I met Randall at his all time high of 340lbs. We became friends instantly and since then have had a very unique bond. I was able to watch, guide, help, support, and push Randall to regain his lean body. Seeing the ups and downs physically, the highs and the lows emotionally, and the peaks and pitfalls mentally helped shape the coach I am today. Before I met Randall I thought I had it all figured out. But he showed me how much I didn't know and since then has pushed me to new heights. He lost a 100lbs out of the deal but I gained an intense fire to learn more, read more, and write more.

HOW HAS YOUR WEIGHT LOSS JOURNEY AFFECTED YOU? "I never knew how much my weight was affecting me until I embarked on the journey of losing it once and for all. One thing I know for certain is my sleep patterns were about as inconsistent as the Dallas Cowboys. I snored so loud that it would wake my wife up. I remember gasping for air in the middle of the night because it was so hard to breath. This would affect me the next day because my energy levels would be terrible. The guy in the picture just survived the day. I would be so tired during the day that I would often times fall asleep at the wheel. I would catch my mind wondering during meetings as if I had transcended myself somewhere else while an important conversation was happening. I couldn't even stay focused on simple task at home. Things had gotten so bad that my endurance to even be intimate with my wife became a challenge. Nobody has time for that."
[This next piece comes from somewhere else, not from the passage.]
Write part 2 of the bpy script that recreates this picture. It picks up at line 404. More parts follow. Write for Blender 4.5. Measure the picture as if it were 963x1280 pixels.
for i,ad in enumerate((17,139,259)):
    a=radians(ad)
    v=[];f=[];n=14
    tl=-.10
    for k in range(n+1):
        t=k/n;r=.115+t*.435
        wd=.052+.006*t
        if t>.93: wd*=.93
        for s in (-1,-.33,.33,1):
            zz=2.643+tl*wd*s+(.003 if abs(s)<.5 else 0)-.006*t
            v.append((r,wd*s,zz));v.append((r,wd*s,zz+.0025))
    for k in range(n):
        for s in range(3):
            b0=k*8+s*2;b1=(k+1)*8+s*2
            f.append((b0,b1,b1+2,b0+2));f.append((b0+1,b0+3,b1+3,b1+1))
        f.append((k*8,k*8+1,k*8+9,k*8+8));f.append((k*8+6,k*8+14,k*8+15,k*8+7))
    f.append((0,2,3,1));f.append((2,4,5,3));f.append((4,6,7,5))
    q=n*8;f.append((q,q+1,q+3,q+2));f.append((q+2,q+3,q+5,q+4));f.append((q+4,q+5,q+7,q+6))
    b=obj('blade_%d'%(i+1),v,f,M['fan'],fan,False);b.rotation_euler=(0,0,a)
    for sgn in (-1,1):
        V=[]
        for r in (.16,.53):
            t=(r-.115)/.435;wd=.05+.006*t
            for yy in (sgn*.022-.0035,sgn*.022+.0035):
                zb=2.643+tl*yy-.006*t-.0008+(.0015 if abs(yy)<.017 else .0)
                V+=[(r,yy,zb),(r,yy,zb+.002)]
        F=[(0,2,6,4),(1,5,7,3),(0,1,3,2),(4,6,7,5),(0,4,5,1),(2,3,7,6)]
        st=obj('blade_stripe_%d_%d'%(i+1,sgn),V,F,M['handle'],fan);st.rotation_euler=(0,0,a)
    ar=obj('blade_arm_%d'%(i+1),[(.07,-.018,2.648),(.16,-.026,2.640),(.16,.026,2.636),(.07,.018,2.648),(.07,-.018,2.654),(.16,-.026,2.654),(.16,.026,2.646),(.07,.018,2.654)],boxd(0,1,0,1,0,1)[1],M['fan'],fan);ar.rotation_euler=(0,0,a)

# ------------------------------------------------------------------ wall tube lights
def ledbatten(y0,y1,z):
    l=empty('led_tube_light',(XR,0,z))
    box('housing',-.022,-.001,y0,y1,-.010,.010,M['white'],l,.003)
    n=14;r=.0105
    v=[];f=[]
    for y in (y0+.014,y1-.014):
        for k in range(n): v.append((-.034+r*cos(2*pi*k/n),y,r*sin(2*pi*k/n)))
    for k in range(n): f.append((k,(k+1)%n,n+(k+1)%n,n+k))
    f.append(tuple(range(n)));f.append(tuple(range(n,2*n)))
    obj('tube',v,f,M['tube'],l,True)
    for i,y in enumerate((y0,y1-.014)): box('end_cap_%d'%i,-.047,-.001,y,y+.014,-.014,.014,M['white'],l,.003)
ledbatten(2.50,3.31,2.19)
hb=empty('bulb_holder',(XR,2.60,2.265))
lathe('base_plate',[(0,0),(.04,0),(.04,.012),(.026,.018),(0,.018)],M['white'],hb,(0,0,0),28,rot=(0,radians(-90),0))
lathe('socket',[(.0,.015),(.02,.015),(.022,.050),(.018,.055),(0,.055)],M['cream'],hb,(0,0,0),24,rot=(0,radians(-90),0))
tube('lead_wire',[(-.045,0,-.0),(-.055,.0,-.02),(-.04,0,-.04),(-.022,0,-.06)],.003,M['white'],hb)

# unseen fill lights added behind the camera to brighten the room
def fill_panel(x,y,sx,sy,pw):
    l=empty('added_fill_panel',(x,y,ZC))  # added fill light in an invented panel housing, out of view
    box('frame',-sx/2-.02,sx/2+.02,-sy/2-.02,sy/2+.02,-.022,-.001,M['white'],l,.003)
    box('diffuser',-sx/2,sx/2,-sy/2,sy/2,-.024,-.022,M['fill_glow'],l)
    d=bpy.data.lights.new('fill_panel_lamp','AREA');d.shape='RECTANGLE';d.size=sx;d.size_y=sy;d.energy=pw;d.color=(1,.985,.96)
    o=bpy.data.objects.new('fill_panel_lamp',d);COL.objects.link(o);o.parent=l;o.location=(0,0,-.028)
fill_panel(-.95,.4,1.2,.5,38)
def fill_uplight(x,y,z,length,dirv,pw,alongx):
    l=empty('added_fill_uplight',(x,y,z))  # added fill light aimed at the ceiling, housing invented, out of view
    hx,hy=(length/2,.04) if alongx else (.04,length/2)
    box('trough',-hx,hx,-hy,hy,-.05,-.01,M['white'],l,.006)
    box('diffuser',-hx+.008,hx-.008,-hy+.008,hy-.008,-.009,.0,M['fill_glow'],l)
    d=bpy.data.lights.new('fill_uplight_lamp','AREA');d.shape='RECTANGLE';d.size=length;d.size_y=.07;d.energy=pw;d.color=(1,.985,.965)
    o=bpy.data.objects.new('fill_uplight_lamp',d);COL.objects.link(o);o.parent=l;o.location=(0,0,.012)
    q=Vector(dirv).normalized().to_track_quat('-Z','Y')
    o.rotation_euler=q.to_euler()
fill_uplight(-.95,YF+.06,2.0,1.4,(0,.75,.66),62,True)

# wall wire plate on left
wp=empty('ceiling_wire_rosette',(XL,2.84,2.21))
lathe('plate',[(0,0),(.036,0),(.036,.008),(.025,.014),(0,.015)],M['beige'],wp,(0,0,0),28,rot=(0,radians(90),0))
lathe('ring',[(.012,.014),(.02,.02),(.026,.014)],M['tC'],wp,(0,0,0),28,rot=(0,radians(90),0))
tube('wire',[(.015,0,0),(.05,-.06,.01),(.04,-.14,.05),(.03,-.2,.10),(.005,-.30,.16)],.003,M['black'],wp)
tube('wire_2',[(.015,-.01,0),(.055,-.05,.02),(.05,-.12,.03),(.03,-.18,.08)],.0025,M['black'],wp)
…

WHAT WOULD YOU TELL SOMEONE WHO JUST STARTED OUT OR IS HOPING TO START POSITIVELY EFFECTING THEIR HEALTH? WHAT WERE SOME OF YOUR CHALLENGES? "A few pieces of advice that I would give someone who is starting there weight loss journey or on a quest to improve their health is one meal doesn't make you fat just like one workout doesn't make you skinny. It is a long process. Take it from a person who has gained and lost 50 pounds more than once. Make a plan and stick to it. I started off slow. I focused on my diet first. I used to drink diet soda, sweet tea, too much sugar in my coffee, boat loads of snacks, and I had episodes of stress eating all the time. I worked to eliminate those first and saw some great weight loss from it. Once I created that habit I started in the gym. It was a hard habit to create and brought on a lot of ups and downs but I learned a lot about myself during that time."


"Kelvin had me just do 15 minutes of cardio on the elliptical and some very light weights to begin with. We slowly increased what I did in the gym month by month. This was frustrating because I was a college football player and I used to be a Hoss. Now I'm lifting 10lb dumbbells and it hurts. But I had to forget about everything going on around me and in the past. I am creating a new and better me and I can not worry about the guy next to me lifting 100lbs or the lady that is out leg pressing me. They have their goals and I have mine."

"Since I know when I am going to the gym to workout I know to pack my bag the night before to eliminate any excuse I may come up with. I go to the gym 3 times per week. Kelvin plans my WebFit workouts for about an hour for each of those days and I typically go on Tuesday, Thursday and Saturday to avoid the huge crowds."

"I used to make myself feel guilty about going to the gym. This is something I struggle with and is a hard mind set to change. I have an amazing wife and child! I want to spend as much time with them as possible. So I like to rush home after work to see them. I used to think that taking the 1 to 2 hours it takes for me to get to the gym, workout, and drive home was a selfish act and taking away from them. This changed when the doctor told me that I was on the fast track to have a heart attack before 40 if I didn't change my lifestyle. My mindset started to shift and now I continuously tell myself how much more time and energy will I have to spend with them later if I take care of myself now. The selfish act was actually me being unhealthy. They deserve the best of me and nothing short of it. I noticed I could not give that to them if I did not take care of myself better than I had been."